2. High-efficiency engine as claimed in claim 1, characterized by the fact that beginning from the piston (3) outwards the said two semi-shafts (4, 5) pass through openings (6, 7) which may be provided with elastic bands or similar gaskets or packings, which openings are made in heads (8, 9) which are fixed to both ends of the cylinder (2), and said semi-shafts (4, 5) pass through suitable inlet chambers (10, 11) obtained in the heads (8, 9).

3. High-efficiency engine as claimed in the claim 1, characterized by the fact that said piston (3) and the relative coaxial semi-shafts (4, 5) may be displaced axially and cyclically according to two active explosions with a turn of 360° of the connecting rod.

4. High-efficiency engine as claimed in the claim 1, characterized by the fact that said semi-shafts (4, 5) show narrowings (12, 13) whose most external parts end in auxiliary pistons (14, 15) which slide in the inlet chambers (10, 11).

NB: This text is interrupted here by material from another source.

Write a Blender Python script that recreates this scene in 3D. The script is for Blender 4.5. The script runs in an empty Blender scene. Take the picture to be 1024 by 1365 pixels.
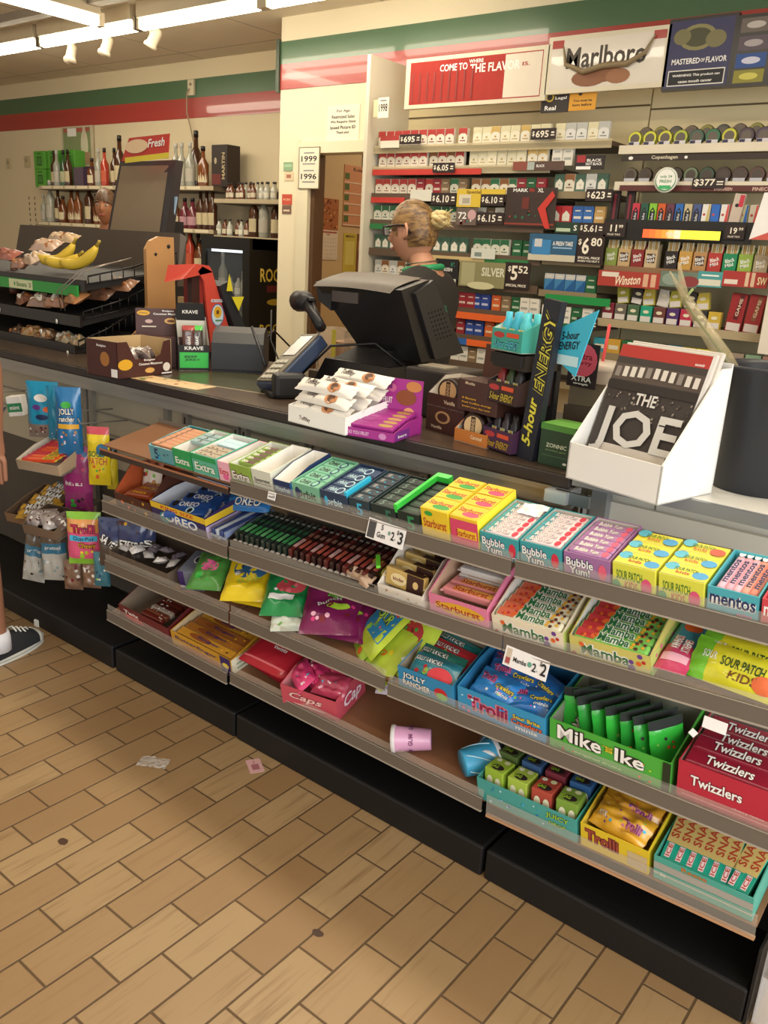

5. High-efficiency engine as claimed in the claim 1, characterized by the fact that the said narrowings (12, 13) permit the intake gas to pass through respective explosion chambers (A and B).

6. High-efficiency engine as claimed in the claim 1, characterized by the fact that said cylinder (2) is provided with suitable seats (22 and 23) at opposite sides of the head, in which seats sparking-plugs are inserted.

7. High-efficiency engine as claimed in the claim 1, characterized by the fact that it can be coupled with two crankshafts and therefore with two connecting rods, and in this case the effort is distributed on two points.

8. High-efficiency engine as claimed in the claim 1, characterized by the fact that all the pistons (3, 14, 15) may be provided with gaskets and the outer parts (24, 25) of both semi-shafts (4, 5) may slide in suitable supports.